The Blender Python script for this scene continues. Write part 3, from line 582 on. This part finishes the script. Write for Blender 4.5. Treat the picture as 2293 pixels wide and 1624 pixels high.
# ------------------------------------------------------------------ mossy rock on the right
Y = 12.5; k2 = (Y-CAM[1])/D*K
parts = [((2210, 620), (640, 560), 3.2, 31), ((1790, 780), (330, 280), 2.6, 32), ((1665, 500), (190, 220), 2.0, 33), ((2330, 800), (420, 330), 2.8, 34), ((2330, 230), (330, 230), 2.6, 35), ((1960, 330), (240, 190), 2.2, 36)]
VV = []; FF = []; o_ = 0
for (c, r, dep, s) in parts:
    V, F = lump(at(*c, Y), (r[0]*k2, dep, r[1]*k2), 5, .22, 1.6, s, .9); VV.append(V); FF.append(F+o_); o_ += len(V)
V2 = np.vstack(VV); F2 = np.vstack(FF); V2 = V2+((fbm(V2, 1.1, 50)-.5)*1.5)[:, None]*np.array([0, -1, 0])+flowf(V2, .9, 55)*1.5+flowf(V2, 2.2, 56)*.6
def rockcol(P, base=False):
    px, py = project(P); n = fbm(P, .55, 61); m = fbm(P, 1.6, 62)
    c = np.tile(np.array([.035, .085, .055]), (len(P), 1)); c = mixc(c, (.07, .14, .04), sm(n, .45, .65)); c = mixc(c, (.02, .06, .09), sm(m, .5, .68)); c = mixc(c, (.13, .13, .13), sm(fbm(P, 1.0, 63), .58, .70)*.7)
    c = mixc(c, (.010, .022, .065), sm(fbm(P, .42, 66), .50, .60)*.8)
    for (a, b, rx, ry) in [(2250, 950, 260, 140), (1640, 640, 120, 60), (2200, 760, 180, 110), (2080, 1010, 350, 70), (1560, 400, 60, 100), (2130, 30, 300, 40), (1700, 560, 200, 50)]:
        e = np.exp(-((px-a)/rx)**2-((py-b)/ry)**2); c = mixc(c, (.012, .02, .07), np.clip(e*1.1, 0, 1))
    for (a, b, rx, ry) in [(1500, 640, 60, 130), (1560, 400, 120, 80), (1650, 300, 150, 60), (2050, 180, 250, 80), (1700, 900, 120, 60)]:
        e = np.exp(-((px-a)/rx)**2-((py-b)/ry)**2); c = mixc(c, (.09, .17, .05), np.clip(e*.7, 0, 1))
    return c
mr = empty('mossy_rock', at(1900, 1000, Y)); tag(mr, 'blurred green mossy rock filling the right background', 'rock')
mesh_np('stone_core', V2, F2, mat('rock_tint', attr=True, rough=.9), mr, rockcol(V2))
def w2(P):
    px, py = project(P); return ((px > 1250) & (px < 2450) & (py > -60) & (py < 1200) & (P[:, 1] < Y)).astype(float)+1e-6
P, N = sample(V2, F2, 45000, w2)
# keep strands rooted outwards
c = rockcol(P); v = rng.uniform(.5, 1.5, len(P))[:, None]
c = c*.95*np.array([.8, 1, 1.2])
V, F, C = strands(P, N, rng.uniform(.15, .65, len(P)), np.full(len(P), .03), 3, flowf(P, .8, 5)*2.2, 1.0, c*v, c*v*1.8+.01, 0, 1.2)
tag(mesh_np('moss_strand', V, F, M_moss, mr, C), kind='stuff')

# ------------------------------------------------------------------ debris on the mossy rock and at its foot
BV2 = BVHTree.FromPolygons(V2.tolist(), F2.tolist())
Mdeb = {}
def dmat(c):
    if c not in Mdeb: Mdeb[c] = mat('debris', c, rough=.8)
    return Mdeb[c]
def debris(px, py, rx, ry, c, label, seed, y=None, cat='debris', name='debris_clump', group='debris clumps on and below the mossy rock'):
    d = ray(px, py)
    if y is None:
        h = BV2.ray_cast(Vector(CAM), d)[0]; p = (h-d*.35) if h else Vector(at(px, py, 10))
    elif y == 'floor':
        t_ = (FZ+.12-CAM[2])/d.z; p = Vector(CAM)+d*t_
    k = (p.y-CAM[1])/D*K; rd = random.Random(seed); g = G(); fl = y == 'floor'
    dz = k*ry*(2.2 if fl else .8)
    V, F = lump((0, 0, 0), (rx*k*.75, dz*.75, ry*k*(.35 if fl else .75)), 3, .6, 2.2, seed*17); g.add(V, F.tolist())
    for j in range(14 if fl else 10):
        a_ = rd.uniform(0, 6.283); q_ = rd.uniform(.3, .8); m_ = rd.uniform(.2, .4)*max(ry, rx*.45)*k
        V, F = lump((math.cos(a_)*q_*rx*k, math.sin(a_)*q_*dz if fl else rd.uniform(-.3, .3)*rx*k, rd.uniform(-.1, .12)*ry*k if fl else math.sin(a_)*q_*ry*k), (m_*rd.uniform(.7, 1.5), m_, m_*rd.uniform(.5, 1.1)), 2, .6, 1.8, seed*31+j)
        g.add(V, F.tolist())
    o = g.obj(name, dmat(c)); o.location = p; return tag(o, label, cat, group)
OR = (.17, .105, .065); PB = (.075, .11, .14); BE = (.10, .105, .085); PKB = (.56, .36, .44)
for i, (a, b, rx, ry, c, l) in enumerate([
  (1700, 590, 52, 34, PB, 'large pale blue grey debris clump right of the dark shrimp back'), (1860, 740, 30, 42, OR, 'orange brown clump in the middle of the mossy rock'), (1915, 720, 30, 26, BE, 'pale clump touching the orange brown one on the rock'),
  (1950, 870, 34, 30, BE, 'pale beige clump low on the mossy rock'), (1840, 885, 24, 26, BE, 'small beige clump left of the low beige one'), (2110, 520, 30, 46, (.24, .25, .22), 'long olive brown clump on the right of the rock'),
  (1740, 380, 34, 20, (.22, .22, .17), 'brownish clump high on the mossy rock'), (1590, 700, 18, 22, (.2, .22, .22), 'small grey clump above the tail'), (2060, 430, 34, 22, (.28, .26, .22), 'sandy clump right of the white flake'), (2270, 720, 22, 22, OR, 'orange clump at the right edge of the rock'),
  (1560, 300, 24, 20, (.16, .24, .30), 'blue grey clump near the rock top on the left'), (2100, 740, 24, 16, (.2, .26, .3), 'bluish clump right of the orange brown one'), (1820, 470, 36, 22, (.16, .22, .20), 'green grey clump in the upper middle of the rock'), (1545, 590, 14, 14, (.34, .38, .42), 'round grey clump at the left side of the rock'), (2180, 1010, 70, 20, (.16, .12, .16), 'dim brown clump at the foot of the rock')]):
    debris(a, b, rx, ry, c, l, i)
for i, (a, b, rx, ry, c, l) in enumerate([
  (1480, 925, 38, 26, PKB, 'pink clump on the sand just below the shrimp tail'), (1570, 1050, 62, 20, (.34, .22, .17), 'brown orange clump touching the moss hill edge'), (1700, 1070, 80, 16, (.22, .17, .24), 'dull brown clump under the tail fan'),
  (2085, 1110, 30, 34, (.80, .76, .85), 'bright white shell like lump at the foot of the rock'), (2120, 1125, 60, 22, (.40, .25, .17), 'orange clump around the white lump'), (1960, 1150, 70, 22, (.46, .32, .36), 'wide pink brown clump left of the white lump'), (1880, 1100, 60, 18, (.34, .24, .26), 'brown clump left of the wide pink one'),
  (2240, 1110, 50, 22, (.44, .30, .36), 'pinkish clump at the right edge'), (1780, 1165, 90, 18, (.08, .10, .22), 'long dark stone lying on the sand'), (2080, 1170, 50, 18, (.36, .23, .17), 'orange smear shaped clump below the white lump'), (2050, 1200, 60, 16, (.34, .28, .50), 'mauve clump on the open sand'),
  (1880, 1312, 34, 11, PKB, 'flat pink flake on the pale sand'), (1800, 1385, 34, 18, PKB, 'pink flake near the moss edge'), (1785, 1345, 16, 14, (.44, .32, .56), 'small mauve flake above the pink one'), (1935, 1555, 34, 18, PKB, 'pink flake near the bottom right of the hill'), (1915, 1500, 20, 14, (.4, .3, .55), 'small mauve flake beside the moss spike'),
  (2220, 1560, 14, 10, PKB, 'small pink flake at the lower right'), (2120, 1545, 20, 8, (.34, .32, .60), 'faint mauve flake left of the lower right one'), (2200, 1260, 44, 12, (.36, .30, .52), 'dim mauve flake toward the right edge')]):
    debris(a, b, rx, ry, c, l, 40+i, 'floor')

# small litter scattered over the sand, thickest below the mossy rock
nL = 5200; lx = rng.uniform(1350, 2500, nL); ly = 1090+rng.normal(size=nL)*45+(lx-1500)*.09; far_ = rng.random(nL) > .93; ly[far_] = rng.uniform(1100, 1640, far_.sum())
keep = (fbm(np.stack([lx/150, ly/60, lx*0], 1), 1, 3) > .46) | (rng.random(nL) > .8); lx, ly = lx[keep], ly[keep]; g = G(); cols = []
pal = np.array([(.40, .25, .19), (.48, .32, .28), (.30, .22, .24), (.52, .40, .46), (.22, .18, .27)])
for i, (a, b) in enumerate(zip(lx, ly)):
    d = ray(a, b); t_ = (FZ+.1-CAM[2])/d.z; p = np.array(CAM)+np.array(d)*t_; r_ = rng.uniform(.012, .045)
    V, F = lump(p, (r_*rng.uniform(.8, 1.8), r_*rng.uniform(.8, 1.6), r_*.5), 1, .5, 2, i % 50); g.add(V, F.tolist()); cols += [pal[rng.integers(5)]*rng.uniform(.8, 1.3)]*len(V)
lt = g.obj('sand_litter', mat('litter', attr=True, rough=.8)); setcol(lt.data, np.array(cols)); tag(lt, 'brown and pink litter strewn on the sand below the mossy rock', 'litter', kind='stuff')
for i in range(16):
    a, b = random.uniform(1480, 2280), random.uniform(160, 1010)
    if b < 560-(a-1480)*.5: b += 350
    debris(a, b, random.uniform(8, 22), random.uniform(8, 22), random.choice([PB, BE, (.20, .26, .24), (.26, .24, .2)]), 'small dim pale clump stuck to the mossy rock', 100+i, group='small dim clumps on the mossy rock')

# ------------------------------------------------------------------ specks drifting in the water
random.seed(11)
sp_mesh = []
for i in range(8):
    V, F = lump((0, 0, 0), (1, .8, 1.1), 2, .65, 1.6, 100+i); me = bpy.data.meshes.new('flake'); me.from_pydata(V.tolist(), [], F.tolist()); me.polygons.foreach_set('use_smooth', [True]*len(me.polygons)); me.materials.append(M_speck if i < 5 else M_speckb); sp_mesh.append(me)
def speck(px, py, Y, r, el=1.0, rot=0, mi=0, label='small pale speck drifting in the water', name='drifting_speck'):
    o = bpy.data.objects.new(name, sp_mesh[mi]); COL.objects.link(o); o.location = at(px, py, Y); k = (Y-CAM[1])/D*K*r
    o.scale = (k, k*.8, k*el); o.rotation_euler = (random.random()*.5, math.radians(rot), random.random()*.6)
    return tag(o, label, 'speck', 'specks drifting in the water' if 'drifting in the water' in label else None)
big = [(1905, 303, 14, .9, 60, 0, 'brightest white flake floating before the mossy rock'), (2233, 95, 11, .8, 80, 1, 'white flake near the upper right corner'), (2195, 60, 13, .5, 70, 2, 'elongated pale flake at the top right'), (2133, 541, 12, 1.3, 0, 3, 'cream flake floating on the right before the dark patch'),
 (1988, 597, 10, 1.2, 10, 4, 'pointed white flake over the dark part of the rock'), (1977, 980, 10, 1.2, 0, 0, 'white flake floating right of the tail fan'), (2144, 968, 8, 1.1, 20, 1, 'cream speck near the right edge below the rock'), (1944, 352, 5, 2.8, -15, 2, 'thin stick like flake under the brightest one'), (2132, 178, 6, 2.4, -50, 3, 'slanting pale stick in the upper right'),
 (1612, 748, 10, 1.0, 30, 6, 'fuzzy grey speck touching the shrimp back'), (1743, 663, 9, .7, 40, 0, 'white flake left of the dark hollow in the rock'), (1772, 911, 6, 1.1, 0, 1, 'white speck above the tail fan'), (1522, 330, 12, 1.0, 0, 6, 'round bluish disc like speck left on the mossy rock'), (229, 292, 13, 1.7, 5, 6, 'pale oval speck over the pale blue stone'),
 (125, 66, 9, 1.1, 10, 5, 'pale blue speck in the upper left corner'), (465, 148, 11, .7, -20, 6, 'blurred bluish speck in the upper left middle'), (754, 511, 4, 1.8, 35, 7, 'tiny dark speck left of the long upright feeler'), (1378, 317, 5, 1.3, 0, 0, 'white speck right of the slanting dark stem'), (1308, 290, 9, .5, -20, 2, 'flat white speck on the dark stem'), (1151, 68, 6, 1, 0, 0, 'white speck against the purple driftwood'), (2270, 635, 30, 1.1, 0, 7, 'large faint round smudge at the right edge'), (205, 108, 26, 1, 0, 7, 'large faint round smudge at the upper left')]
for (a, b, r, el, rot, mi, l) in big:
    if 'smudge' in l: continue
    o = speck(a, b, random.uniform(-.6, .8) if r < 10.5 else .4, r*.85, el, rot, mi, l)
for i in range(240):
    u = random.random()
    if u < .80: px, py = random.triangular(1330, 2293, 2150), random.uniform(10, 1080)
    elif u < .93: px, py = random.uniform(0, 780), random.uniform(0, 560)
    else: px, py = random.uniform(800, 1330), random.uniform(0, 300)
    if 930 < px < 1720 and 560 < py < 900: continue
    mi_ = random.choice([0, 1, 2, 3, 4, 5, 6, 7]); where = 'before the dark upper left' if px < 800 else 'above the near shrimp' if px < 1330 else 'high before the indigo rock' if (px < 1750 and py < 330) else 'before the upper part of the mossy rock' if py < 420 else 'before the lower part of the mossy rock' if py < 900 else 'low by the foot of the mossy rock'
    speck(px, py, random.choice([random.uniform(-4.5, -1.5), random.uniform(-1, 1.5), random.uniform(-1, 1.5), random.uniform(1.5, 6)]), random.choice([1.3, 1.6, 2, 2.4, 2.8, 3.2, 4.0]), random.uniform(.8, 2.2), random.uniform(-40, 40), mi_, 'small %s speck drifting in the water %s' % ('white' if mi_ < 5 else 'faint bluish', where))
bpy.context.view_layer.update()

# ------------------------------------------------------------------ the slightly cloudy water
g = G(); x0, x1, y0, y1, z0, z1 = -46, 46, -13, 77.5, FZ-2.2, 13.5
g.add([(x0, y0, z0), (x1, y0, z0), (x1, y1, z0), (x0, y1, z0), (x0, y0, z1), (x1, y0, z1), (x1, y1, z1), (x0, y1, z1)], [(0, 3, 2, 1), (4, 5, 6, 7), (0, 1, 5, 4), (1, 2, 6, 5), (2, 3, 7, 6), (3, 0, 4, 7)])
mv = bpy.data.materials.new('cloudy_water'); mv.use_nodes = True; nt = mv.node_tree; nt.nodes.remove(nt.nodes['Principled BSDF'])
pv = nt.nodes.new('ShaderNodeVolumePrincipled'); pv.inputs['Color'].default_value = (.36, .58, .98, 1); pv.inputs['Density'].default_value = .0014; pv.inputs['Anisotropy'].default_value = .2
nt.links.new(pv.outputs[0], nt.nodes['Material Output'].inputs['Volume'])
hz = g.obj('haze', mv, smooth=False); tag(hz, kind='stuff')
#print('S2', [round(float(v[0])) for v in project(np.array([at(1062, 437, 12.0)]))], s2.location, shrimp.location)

-*-

• [Exercise task] Using the data above, repeat exactly the lines that begin at the line with "c = rockcol(P);" and end at the line with "tag(mesh_np('moss_strand', V, F, M_moss, mr, C), kind='stuff')", both ends included.

• [Exercise result]
c = rockcol(P); v = rng.uniform(.5, 1.5, len(P))[:, None]
c = c*.95*np.array([.8, 1, 1.2])
V, F, C = strands(P, N, rng.uniform(.15, .65, len(P)), np.full(len(P), .03), 3, flowf(P, .8, 5)*2.2, 1.0, c*v, c*v*1.8+.01, 0, 1.2)
tag(mesh_np('moss_strand', V, F, M_moss, mr, C), kind='stuff')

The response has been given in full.